───── DATA SEGMENT

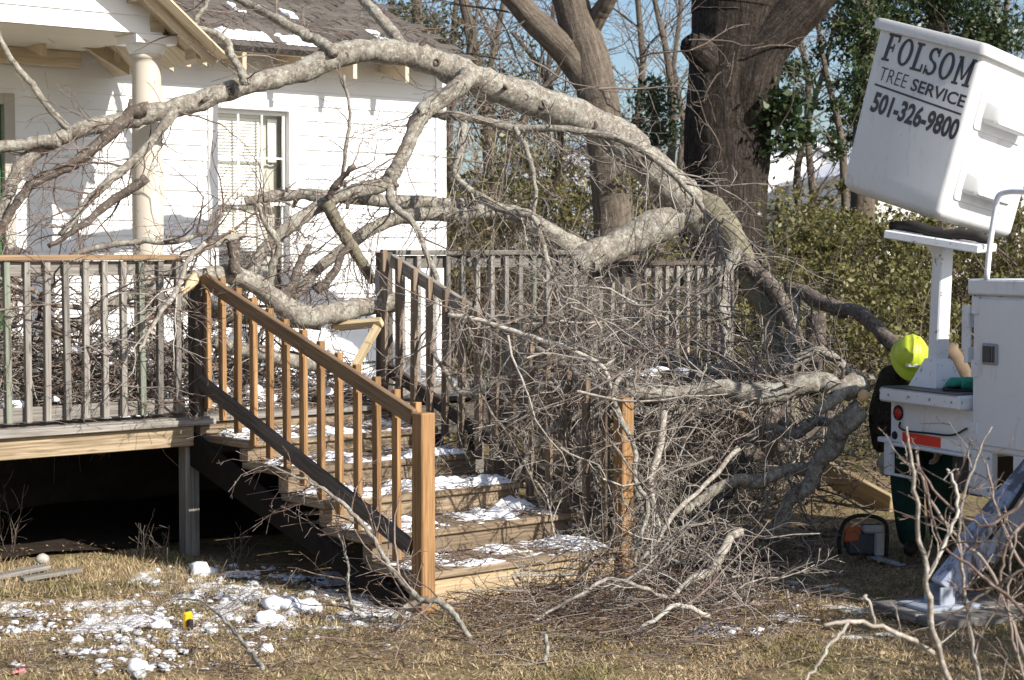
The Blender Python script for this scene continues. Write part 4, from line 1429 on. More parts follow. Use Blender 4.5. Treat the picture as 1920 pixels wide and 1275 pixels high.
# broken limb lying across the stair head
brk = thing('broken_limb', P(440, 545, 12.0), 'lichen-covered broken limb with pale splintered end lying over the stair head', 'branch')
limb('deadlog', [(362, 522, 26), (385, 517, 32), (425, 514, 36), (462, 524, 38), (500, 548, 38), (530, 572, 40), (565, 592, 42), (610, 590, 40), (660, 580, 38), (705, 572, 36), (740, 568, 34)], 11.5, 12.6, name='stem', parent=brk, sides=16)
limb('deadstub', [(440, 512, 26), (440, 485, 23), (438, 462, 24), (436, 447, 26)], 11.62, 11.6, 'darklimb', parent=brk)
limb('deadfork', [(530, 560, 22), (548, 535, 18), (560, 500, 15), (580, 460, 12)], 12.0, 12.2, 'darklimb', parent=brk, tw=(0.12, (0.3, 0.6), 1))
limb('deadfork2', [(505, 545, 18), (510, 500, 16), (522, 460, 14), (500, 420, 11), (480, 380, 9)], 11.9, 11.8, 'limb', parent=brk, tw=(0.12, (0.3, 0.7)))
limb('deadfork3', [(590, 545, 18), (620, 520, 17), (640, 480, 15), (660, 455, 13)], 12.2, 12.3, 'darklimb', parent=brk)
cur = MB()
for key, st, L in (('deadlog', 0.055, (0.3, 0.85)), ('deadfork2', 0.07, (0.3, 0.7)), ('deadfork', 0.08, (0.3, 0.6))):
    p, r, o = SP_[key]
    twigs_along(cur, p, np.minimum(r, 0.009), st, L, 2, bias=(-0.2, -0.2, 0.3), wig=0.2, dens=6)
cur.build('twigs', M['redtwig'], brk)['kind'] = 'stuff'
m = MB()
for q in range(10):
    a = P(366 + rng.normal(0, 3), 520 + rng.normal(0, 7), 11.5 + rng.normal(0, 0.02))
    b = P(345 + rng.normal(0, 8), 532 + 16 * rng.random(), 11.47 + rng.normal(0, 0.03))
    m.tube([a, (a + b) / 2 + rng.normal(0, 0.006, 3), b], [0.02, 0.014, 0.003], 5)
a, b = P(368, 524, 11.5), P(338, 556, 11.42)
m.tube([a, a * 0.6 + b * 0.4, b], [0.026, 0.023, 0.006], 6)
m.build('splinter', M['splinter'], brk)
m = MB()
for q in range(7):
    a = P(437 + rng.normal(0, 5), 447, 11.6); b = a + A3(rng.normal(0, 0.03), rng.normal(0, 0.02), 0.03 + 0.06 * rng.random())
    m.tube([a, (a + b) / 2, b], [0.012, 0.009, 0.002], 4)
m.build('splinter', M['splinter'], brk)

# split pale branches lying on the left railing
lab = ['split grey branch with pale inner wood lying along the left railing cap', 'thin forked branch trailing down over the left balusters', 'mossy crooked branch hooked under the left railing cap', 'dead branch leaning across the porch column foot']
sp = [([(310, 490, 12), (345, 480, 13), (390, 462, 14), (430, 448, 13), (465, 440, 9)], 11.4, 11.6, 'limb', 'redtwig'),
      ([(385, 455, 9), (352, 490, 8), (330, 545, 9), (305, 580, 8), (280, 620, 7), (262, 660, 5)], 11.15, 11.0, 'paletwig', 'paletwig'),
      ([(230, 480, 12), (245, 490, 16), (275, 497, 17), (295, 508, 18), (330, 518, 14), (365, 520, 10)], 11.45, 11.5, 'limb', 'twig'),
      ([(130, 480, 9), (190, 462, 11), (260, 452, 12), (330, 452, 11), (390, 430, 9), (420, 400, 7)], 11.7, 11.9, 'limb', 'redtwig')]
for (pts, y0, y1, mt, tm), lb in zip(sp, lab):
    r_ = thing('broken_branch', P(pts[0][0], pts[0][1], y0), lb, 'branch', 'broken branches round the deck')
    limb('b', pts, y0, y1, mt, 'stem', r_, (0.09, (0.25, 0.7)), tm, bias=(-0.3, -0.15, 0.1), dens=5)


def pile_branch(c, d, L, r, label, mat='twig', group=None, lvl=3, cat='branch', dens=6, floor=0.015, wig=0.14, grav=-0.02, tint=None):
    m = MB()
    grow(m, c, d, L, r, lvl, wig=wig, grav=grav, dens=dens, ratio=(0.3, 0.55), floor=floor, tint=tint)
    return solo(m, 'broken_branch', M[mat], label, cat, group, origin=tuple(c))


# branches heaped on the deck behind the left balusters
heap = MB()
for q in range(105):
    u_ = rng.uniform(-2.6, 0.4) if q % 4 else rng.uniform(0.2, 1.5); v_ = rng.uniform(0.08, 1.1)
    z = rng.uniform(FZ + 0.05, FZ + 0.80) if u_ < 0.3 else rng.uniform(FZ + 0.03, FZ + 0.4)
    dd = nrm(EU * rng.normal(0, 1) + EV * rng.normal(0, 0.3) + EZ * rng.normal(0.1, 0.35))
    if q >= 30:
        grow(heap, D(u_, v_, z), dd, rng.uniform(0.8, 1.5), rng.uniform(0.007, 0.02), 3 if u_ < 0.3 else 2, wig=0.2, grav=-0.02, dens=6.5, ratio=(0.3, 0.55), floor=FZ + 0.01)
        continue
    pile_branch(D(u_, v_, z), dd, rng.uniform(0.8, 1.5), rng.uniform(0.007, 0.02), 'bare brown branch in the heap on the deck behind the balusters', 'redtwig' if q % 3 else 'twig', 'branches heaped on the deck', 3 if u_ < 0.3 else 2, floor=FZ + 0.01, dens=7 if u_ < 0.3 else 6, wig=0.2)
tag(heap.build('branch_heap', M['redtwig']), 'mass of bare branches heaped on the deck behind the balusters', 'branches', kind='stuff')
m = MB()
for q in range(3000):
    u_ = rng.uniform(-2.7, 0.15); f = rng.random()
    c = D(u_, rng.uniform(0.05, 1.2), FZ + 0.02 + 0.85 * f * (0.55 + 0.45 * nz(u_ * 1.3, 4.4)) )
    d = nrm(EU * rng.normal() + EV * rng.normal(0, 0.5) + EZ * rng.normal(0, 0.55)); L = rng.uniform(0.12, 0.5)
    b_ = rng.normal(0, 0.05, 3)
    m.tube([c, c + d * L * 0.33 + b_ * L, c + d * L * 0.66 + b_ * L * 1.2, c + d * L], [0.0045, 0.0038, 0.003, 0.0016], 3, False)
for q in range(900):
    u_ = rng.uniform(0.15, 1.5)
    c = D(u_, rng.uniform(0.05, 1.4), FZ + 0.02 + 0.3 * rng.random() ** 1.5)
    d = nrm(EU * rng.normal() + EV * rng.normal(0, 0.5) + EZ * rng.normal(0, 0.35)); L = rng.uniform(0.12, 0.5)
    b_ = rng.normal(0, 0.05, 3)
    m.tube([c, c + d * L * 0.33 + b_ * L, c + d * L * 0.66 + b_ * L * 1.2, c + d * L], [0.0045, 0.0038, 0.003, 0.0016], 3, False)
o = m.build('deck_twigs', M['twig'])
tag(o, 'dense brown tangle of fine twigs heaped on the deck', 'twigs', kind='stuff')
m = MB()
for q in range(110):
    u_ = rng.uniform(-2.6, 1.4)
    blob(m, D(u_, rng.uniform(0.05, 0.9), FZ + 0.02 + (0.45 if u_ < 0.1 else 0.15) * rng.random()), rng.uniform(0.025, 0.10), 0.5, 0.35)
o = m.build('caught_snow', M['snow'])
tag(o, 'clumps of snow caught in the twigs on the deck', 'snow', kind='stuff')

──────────

DIRECTIONS FOR THIS TASK
Leaving out the pictures, repeat the data above exactly.

CORRECT RESULT
The Blender Python script for this scene continues. Write part 4, from line 1429 on. More parts follow. Use Blender 4.5. Treat the picture as 1920 pixels wide and 1275 pixels high.
# broken limb lying across the stair head
brk = thing('broken_limb', P(440, 545, 12.0), 'lichen-covered broken limb with pale splintered end lying over the stair head', 'branch')
limb('deadlog', [(362, 522, 26), (385, 517, 32), (425, 514, 36), (462, 524, 38), (500, 548, 38), (530, 572, 40), (565, 592, 42), (610, 590, 40), (660, 580, 38), (705, 572, 36), (740, 568, 34)], 11.5, 12.6, name='stem', parent=brk, sides=16)
limb('deadstub', [(440, 512, 26), (440, 485, 23), (438, 462, 24), (436, 447, 26)], 11.62, 11.6, 'darklimb', parent=brk)
limb('deadfork', [(530, 560, 22), (548, 535, 18), (560, 500, 15), (580, 460, 12)], 12.0, 12.2, 'darklimb', parent=brk, tw=(0.12, (0.3, 0.6), 1))
limb('deadfork2', [(505, 545, 18), (510, 500, 16), (522, 460, 14), (500, 420, 11), (480, 380, 9)], 11.9, 11.8, 'limb', parent=brk, tw=(0.12, (0.3, 0.7)))
limb('deadfork3', [(590, 545, 18), (620, 520, 17), (640, 480, 15), (660, 455, 13)], 12.2, 12.3, 'darklimb', parent=brk)
cur = MB()
for key, st, L in (('deadlog', 0.055, (0.3, 0.85)), ('deadfork2', 0.07, (0.3, 0.7)), ('deadfork', 0.08, (0.3, 0.6))):
    p, r, o = SP_[key]
    twigs_along(cur, p, np.minimum(r, 0.009), st, L, 2, bias=(-0.2, -0.2, 0.3), wig=0.2, dens=6)
cur.build('twigs', M['redtwig'], brk)['kind'] = 'stuff'
m = MB()
for q in range(10):
    a = P(366 + rng.normal(0, 3), 520 + rng.normal(0, 7), 11.5 + rng.normal(0, 0.02))
    b = P(345 + rng.normal(0, 8), 532 + 16 * rng.random(), 11.47 + rng.normal(0, 0.03))
    m.tube([a, (a + b) / 2 + rng.normal(0, 0.006, 3), b], [0.02, 0.014, 0.003], 5)
a, b = P(368, 524, 11.5), P(338, 556, 11.42)
m.tube([a, a * 0.6 + b * 0.4, b], [0.026, 0.023, 0.006], 6)
m.build('splinter', M['splinter'], brk)
m = MB()
for q in range(7):
    a = P(437 + rng.normal(0, 5), 447, 11.6); b = a + A3(rng.normal(0, 0.03), rng.normal(0, 0.02), 0.03 + 0.06 * rng.random())
    m.tube([a, (a + b) / 2, b], [0.012, 0.009, 0.002], 4)
m.build('splinter', M['splinter'], brk)

# split pale branches lying on the left railing
lab = ['split grey branch with pale inner wood lying along the left railing cap', 'thin forked branch trailing down over the left balusters', 'mossy crooked branch hooked under the left railing cap', 'dead branch leaning across the porch column foot']
sp = [([(310, 490, 12), (345, 480, 13), (390, 462, 14), (430, 448, 13), (465, 440, 9)], 11.4, 11.6, 'limb', 'redtwig'),
      ([(385, 455, 9), (352, 490, 8), (330, 545, 9), (305, 580, 8), (280, 620, 7), (262, 660, 5)], 11.15, 11.0, 'paletwig', 'paletwig'),
      ([(230, 480, 12), (245, 490, 16), (275, 497, 17), (295, 508, 18), (330, 518, 14), (365, 520, 10)], 11.45, 11.5, 'limb', 'twig'),
      ([(130, 480, 9), (190, 462, 11), (260, 452, 12), (330, 452, 11), (390, 430, 9), (420, 400, 7)], 11.7, 11.9, 'limb', 'redtwig')]
for (pts, y0, y1, mt, tm), lb in zip(sp, lab):
    r_ = thing('broken_branch', P(pts[0][0], pts[0][1], y0), lb, 'branch', 'broken branches round the deck')
    limb('b', pts, y0, y1, mt, 'stem', r_, (0.09, (0.25, 0.7)), tm, bias=(-0.3, -0.15, 0.1), dens=5)


def pile_branch(c, d, L, r, label, mat='twig', group=None, lvl=3, cat='branch', dens=6, floor=0.015, wig=0.14, grav=-0.02, tint=None):
    m = MB()
    grow(m, c, d, L, r, lvl, wig=wig, grav=grav, dens=dens, ratio=(0.3, 0.55), floor=floor, tint=tint)
    return solo(m, 'broken_branch', M[mat], label, cat, group, origin=tuple(c))


# branches heaped on the deck behind the left balusters
heap = MB()
for q in range(105):
    u_ = rng.uniform(-2.6, 0.4) if q % 4 else rng.uniform(0.2, 1.5); v_ = rng.uniform(0.08, 1.1)
    z = rng.uniform(FZ + 0.05, FZ + 0.80) if u_ < 0.3 else rng.uniform(FZ + 0.03, FZ + 0.4)
    dd = nrm(EU * rng.normal(0, 1) + EV * rng.normal(0, 0.3) + EZ * rng.normal(0.1, 0.35))
    if q >= 30:
        grow(heap, D(u_, v_, z), dd, rng.uniform(0.8, 1.5), rng.uniform(0.007, 0.02), 3 if u_ < 0.3 else 2, wig=0.2, grav=-0.02, dens=6.5, ratio=(0.3, 0.55), floor=FZ + 0.01)
        continue
    pile_branch(D(u_, v_, z), dd, rng.uniform(0.8, 1.5), rng.uniform(0.007, 0.02), 'bare brown branch in the heap on the deck behind the balusters', 'redtwig' if q % 3 else 'twig', 'branches heaped on the deck', 3 if u_ < 0.3 else 2, floor=FZ + 0.01, dens=7 if u_ < 0.3 else 6, wig=0.2)
tag(heap.build('branch_heap', M['redtwig']), 'mass of bare branches heaped on the deck behind the balusters', 'branches', kind='stuff')
m = MB()
for q in range(3000):
    u_ = rng.uniform(-2.7, 0.15); f = rng.random()
    c = D(u_, rng.uniform(0.05, 1.2), FZ + 0.02 + 0.85 * f * (0.55 + 0.45 * nz(u_ * 1.3, 4.4)) )
    d = nrm(EU * rng.normal() + EV * rng.normal(0, 0.5) + EZ * rng.normal(0, 0.55)); L = rng.uniform(0.12, 0.5)
    b_ = rng.normal(0, 0.05, 3)
    m.tube([c, c + d * L * 0.33 + b_ * L, c + d * L * 0.66 + b_ * L * 1.2, c + d * L], [0.0045, 0.0038, 0.003, 0.0016], 3, False)
for q in range(900):
    u_ = rng.uniform(0.15, 1.5)
    c = D(u_, rng.uniform(0.05, 1.4), FZ + 0.02 + 0.3 * rng.random() ** 1.5)
    d = nrm(EU * rng.normal() + EV * rng.normal(0, 0.5) + EZ * rng.normal(0, 0.35)); L = rng.uniform(0.12, 0.5)
    b_ = rng.normal(0, 0.05, 3)
    m.tube([c, c + d * L * 0.33 + b_ * L, c + d * L * 0.66 + b_ * L * 1.2, c + d * L], [0.0045, 0.0038, 0.003, 0.0016], 3, False)
o = m.build('deck_twigs', M['twig'])
tag(o, 'dense brown tangle of fine twigs heaped on the deck', 'twigs', kind='stuff')
m = MB()
for q in range(110):
    u_ = rng.uniform(-2.6, 1.4)
    blob(m, D(u_, rng.uniform(0.05, 0.9), FZ + 0.02 + (0.45 if u_ < 0.1 else 0.15) * rng.random()), rng.uniform(0.025, 0.10), 0.5, 0.35)
o = m.build('caught_snow', M['snow'])
tag(o, 'clumps of snow caught in the twigs on the deck', 'snow', kind='stuff')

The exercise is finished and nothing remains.